[Entries with scene source code]

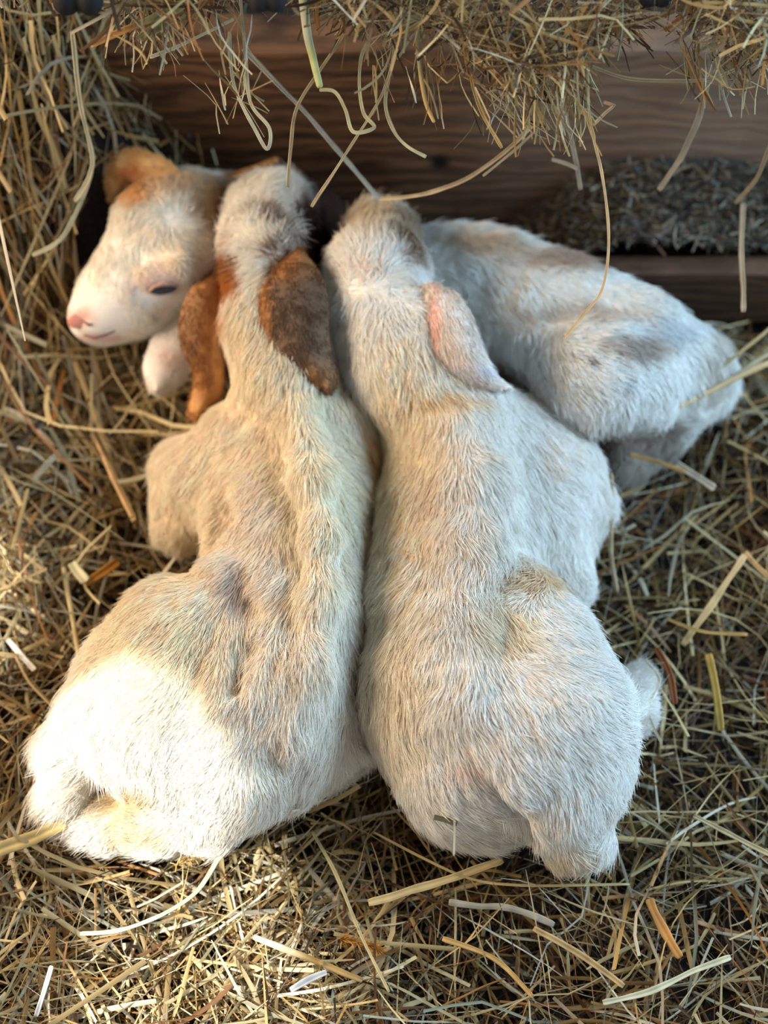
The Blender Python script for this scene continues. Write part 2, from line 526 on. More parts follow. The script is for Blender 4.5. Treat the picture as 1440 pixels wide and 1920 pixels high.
# ------------------------------------------------------------------ ears
def ear_mesh(body, pts, bulge=0.006, thick=0.0032, ns=30, nu=15, roll=0.0, cup=1.0, side=None):
    """pts: (px, py, z, half-width px) down the middle of the ear; returns closed shell"""
    q = np.array([P(a, b, z) for a, b, z, _ in pts]); 
    hw = np.array([w * ((P(a, b, z) - CAM) @ FWD) / FPX for a, b, z, w in pts])
    t = np.linspace(0, len(pts) - 1, ns)
    def cr_(arr):
        out = []
        for x in t:
            i = min(int(x), len(pts) - 2); f = x - i
            p0, p1, p2, p3 = arr[max(i - 1, 0)], arr[i], arr[i + 1], arr[min(i + 2, len(pts) - 1)]
            out.append(0.5 * ((2 * p1) + (p2 - p0) * f + (2 * p0 - 5 * p1 + 4 * p2 - p3) * f * f + (3 * p1 - p0 - 3 * p2 + p3) * f ** 3))
        return np.array(out)
    c = cr_(q); w = np.maximum(cr_(hw[:, None])[:, 0], 0.0008)
    tg = norm(np.gradient(c, axis=0))
    vw = norm(CAM - c); sd = norm(np.cross(tg, vw)); nm = norm(np.cross(sd, tg))
    if np.mean((nm * vw).sum(1)) < 0: nm = -nm
    if roll:
        sd, nm = sd * math.cos(roll) + nm * math.sin(roll), nm * math.cos(roll) - sd * math.sin(roll)
    s = np.linspace(-1, 1, nu)
    top = c[:, None] + sd[:, None] * (s[None, :, None] * w[:, None, None]) + nm[:, None] * (bulge * cup * (1 - s ** 2))[None, :, None]
    top = top + (vnoise(top.reshape(-1, 3), 35) * 0.0015).reshape(top.shape)
    edge = np.sqrt(np.clip(1 - s ** 4, 0.02, 1))[None, :, None]
    bot = top - nm[:, None] * thick * edge
    V = np.concatenate([top.reshape(-1, 3), bot.reshape(-1, 3)])
    idx = np.arange(ns * nu).reshape(ns, nu); k = ns * nu; Q = []
    a = np.stack([idx[:-1, :-1], idx[:-1, 1:], idx[1:, 1:], idx[1:, :-1]], -1).reshape(-1, 4)
    fn = np.cross(V[a[0, 1]] - V[a[0, 0]], V[a[0, 3]] - V[a[0, 0]])
    if fn @ nm[0] < 0: a = a[:, ::-1]
    Q = [a, a[:, ::-1] + k]
    ring = list(idx[0, :]) + list(idx[1:, -1]) + list(idx[-1, :-1][::-1]) + list(idx[1:-1, 0][::-1])
    ring = np.array(ring); nx_ = np.roll(ring, -1)
    sq = np.stack([ring, nx_, nx_ + k, ring + k], 1)
    cc = V.mean(0); f0 = sq[0]; fnn = np.cross(V[f0[1]] - V[f0[0]], V[f0[3]] - V[f0[0]])
    if fnn @ (V[f0].mean(0) - cc) < 0: sq = sq[:, ::-1]
    Q.append(sq)
    Q = np.concatenate(Q)
    def flow(pos):
        i = np.argmin(((pos[:, None] - c[None]) ** 2).sum(-1), 1)
        return tg[i] + 0.25 * norm(pos - c[i])
    return V, Q, flow

def add_ear(parent, pts, coat, n, label=None, length=0.007, lift=0.22, seed=1, zmin=-1, **kw):
    V, Q, fl = ear_mesh(None, pts, **kw)
    px, py, _ = proj(V)
    e = mesh_obj('ear', V, Q, M_SKIN, parent, colors=coat(px, py, V))
    if label: e['label'] = label
    fur(e, V, Q, n, [], coat, length=length, radius=0.00026, lift=lift, seed=seed, flow=fl, zmin=zmin, wave=0.3, jit=0.12)
    return e

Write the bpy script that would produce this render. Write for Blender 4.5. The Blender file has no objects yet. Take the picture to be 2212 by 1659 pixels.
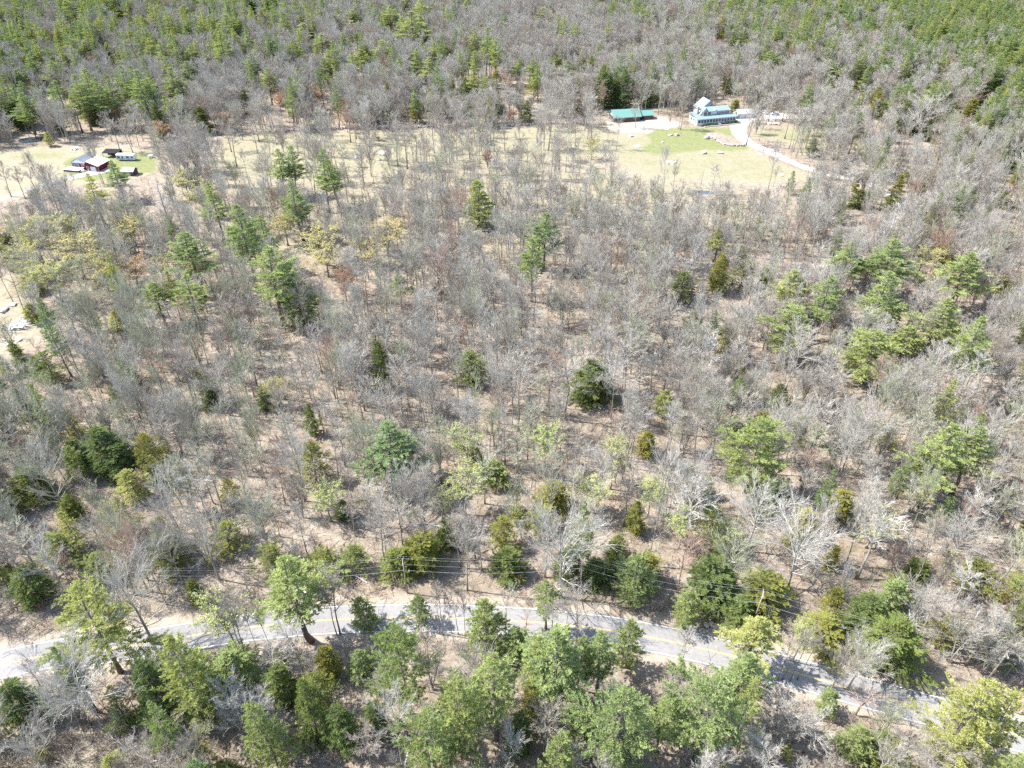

> What to produce: Gather all lines with the string "this" from the data.

> Result:
The Blender Python script for this scene continues. Write part 2, from line 526 on. More parts follow. The script is for Blender 4.5. Treat the picture as 1440 pixels wide and 1920 pixels high.
Write the bpy script that would produce this render. Write for Blender 4.5. The Blender file has no objects yet. Take the picture to be 2212 by 1659 pixels.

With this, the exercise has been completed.